- **Dataset section**:
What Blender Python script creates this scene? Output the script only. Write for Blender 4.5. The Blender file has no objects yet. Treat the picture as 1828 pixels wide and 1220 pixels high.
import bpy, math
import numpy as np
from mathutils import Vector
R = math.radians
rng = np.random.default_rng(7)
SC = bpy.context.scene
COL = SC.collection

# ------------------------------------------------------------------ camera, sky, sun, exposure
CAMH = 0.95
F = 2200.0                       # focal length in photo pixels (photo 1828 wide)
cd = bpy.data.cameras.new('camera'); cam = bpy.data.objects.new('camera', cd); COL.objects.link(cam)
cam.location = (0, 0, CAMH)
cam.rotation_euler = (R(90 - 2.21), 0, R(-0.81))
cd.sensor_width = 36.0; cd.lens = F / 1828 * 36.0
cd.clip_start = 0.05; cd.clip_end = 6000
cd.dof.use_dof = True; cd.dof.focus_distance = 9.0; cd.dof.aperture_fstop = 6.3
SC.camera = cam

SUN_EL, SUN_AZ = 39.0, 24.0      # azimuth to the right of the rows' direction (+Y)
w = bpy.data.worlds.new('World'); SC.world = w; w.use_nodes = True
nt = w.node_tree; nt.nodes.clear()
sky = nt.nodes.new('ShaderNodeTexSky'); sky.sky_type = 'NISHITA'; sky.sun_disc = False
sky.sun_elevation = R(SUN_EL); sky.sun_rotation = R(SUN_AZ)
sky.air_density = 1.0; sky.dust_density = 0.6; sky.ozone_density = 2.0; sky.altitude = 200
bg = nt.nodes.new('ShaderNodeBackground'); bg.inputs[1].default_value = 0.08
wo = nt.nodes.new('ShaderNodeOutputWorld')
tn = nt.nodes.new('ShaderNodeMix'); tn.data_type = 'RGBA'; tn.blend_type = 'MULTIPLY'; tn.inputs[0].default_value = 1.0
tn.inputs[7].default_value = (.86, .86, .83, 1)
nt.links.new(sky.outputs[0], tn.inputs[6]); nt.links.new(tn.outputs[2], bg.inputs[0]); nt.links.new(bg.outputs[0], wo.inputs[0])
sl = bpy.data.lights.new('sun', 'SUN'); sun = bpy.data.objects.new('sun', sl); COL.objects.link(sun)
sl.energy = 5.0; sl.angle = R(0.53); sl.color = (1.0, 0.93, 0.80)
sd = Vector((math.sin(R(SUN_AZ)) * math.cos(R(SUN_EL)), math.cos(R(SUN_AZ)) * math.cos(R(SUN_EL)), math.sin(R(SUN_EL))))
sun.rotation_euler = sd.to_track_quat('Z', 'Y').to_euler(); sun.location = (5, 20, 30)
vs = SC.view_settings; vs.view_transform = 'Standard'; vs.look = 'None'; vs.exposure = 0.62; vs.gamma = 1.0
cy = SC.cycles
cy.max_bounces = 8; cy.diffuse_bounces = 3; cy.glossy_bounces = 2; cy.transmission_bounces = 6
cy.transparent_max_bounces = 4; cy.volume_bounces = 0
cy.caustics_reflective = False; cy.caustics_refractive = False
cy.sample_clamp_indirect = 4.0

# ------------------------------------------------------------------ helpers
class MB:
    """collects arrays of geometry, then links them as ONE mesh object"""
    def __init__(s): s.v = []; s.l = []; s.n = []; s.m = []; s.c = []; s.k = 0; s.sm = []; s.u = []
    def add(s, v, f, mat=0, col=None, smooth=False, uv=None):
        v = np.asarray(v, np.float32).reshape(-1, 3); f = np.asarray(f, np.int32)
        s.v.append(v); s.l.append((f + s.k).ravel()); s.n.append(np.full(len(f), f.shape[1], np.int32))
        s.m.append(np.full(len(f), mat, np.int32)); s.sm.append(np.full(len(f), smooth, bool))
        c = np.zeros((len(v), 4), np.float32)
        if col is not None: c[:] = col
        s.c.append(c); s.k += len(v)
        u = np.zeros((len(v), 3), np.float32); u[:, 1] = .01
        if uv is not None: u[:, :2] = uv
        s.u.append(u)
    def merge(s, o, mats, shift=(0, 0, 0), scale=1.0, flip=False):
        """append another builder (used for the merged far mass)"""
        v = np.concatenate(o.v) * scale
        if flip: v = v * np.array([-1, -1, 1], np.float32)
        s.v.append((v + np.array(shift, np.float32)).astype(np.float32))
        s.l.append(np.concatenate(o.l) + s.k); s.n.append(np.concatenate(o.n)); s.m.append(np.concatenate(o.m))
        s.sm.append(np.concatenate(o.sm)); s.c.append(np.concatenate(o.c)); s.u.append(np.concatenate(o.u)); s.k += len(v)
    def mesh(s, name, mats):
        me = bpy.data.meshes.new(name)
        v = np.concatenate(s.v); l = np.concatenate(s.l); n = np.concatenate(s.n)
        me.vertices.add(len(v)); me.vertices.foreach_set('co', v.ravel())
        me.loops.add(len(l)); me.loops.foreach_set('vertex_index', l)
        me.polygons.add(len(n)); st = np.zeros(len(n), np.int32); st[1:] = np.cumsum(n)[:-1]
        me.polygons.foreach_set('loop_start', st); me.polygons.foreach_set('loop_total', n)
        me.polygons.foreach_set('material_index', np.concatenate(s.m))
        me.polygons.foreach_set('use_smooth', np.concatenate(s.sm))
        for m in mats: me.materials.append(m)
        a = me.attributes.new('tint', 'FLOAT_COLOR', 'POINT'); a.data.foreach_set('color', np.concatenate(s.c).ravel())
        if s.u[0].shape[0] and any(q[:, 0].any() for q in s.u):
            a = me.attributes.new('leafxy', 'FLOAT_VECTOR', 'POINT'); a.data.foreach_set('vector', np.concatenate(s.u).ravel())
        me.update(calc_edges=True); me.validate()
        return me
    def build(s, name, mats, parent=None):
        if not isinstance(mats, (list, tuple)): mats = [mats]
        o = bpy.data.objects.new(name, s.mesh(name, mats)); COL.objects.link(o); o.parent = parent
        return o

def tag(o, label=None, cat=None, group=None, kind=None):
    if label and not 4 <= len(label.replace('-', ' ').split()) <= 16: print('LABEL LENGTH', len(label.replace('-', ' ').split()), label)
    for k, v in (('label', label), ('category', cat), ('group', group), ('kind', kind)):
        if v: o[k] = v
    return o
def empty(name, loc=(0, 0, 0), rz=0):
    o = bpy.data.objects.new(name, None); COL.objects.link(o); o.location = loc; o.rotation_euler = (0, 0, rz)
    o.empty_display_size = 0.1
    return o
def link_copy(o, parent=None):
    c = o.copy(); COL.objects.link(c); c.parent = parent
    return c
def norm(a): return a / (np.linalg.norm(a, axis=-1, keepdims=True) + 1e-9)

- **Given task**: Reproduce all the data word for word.

- **Exercise response**:
What Blender Python script creates this scene? Output the script only. Write for Blender 4.5. The Blender file has no objects yet. Treat the picture as 1828 pixels wide and 1220 pixels high.
import bpy, math
import numpy as np
from mathutils import Vector
R = math.radians
rng = np.random.default_rng(7)
SC = bpy.context.scene
COL = SC.collection

# ------------------------------------------------------------------ camera, sky, sun, exposure
CAMH = 0.95
F = 2200.0                       # focal length in photo pixels (photo 1828 wide)
cd = bpy.data.cameras.new('camera'); cam = bpy.data.objects.new('camera', cd); COL.objects.link(cam)
cam.location = (0, 0, CAMH)
cam.rotation_euler = (R(90 - 2.21), 0, R(-0.81))
cd.sensor_width = 36.0; cd.lens = F / 1828 * 36.0
cd.clip_start = 0.05; cd.clip_end = 6000
cd.dof.use_dof = True; cd.dof.focus_distance = 9.0; cd.dof.aperture_fstop = 6.3
SC.camera = cam

SUN_EL, SUN_AZ = 39.0, 24.0      # azimuth to the right of the rows' direction (+Y)
w = bpy.data.worlds.new('World'); SC.world = w; w.use_nodes = True
nt = w.node_tree; nt.nodes.clear()
sky = nt.nodes.new('ShaderNodeTexSky'); sky.sky_type = 'NISHITA'; sky.sun_disc = False
sky.sun_elevation = R(SUN_EL); sky.sun_rotation = R(SUN_AZ)
sky.air_density = 1.0; sky.dust_density = 0.6; sky.ozone_density = 2.0; sky.altitude = 200
bg = nt.nodes.new('ShaderNodeBackground'); bg.inputs[1].default_value = 0.08
wo = nt.nodes.new('ShaderNodeOutputWorld')
tn = nt.nodes.new('ShaderNodeMix'); tn.data_type = 'RGBA'; tn.blend_type = 'MULTIPLY'; tn.inputs[0].default_value = 1.0
tn.inputs[7].default_value = (.86, .86, .83, 1)
nt.links.new(sky.outputs[0], tn.inputs[6]); nt.links.new(tn.outputs[2], bg.inputs[0]); nt.links.new(bg.outputs[0], wo.inputs[0])
sl = bpy.data.lights.new('sun', 'SUN'); sun = bpy.data.objects.new('sun', sl); COL.objects.link(sun)
sl.energy = 5.0; sl.angle = R(0.53); sl.color = (1.0, 0.93, 0.80)
sd = Vector((math.sin(R(SUN_AZ)) * math.cos(R(SUN_EL)), math.cos(R(SUN_AZ)) * math.cos(R(SUN_EL)), math.sin(R(SUN_EL))))
sun.rotation_euler = sd.to_track_quat('Z', 'Y').to_euler(); sun.location = (5, 20, 30)
vs = SC.view_settings; vs.view_transform = 'Standard'; vs.look = 'None'; vs.exposure = 0.62; vs.gamma = 1.0
cy = SC.cycles
cy.max_bounces = 8; cy.diffuse_bounces = 3; cy.glossy_bounces = 2; cy.transmission_bounces = 6
cy.transparent_max_bounces = 4; cy.volume_bounces = 0
cy.caustics_reflective = False; cy.caustics_refractive = False
cy.sample_clamp_indirect = 4.0

# ------------------------------------------------------------------ helpers
class MB:
    """collects arrays of geometry, then links them as ONE mesh object"""
    def __init__(s): s.v = []; s.l = []; s.n = []; s.m = []; s.c = []; s.k = 0; s.sm = []; s.u = []
    def add(s, v, f, mat=0, col=None, smooth=False, uv=None):
        v = np.asarray(v, np.float32).reshape(-1, 3); f = np.asarray(f, np.int32)
        s.v.append(v); s.l.append((f + s.k).ravel()); s.n.append(np.full(len(f), f.shape[1], np.int32))
        s.m.append(np.full(len(f), mat, np.int32)); s.sm.append(np.full(len(f), smooth, bool))
        c = np.zeros((len(v), 4), np.float32)
        if col is not None: c[:] = col
        s.c.append(c); s.k += len(v)
        u = np.zeros((len(v), 3), np.float32); u[:, 1] = .01
        if uv is not None: u[:, :2] = uv
        s.u.append(u)
    def merge(s, o, mats, shift=(0, 0, 0), scale=1.0, flip=False):
        """append another builder (used for the merged far mass)"""
        v = np.concatenate(o.v) * scale
        if flip: v = v * np.array([-1, -1, 1], np.float32)
        s.v.append((v + np.array(shift, np.float32)).astype(np.float32))
        s.l.append(np.concatenate(o.l) + s.k); s.n.append(np.concatenate(o.n)); s.m.append(np.concatenate(o.m))
        s.sm.append(np.concatenate(o.sm)); s.c.append(np.concatenate(o.c)); s.u.append(np.concatenate(o.u)); s.k += len(v)
    def mesh(s, name, mats):
        me = bpy.data.meshes.new(name)
        v = np.concatenate(s.v); l = np.concatenate(s.l); n = np.concatenate(s.n)
        me.vertices.add(len(v)); me.vertices.foreach_set('co', v.ravel())
        me.loops.add(len(l)); me.loops.foreach_set('vertex_index', l)
        me.polygons.add(len(n)); st = np.zeros(len(n), np.int32); st[1:] = np.cumsum(n)[:-1]
        me.polygons.foreach_set('loop_start', st); me.polygons.foreach_set('loop_total', n)
        me.polygons.foreach_set('material_index', np.concatenate(s.m))
        me.polygons.foreach_set('use_smooth', np.concatenate(s.sm))
        for m in mats: me.materials.append(m)
        a = me.attributes.new('tint', 'FLOAT_COLOR', 'POINT'); a.data.foreach_set('color', np.concatenate(s.c).ravel())
        if s.u[0].shape[0] and any(q[:, 0].any() for q in s.u):
            a = me.attributes.new('leafxy', 'FLOAT_VECTOR', 'POINT'); a.data.foreach_set('vector', np.concatenate(s.u).ravel())
        me.update(calc_edges=True); me.validate()
        return me
    def build(s, name, mats, parent=None):
        if not isinstance(mats, (list, tuple)): mats = [mats]
        o = bpy.data.objects.new(name, s.mesh(name, mats)); COL.objects.link(o); o.parent = parent
        return o

def tag(o, label=None, cat=None, group=None, kind=None):
    if label and not 4 <= len(label.replace('-', ' ').split()) <= 16: print('LABEL LENGTH', len(label.replace('-', ' ').split()), label)
    for k, v in (('label', label), ('category', cat), ('group', group), ('kind', kind)):
        if v: o[k] = v
    return o
def empty(name, loc=(0, 0, 0), rz=0):
    o = bpy.data.objects.new(name, None); COL.objects.link(o); o.location = loc; o.rotation_euler = (0, 0, rz)
    o.empty_display_size = 0.1
    return o
def link_copy(o, parent=None):
    c = o.copy(); COL.objects.link(c); c.parent = parent
    return c
def norm(a): return a / (np.linalg.norm(a, axis=-1, keepdims=True) + 1e-9)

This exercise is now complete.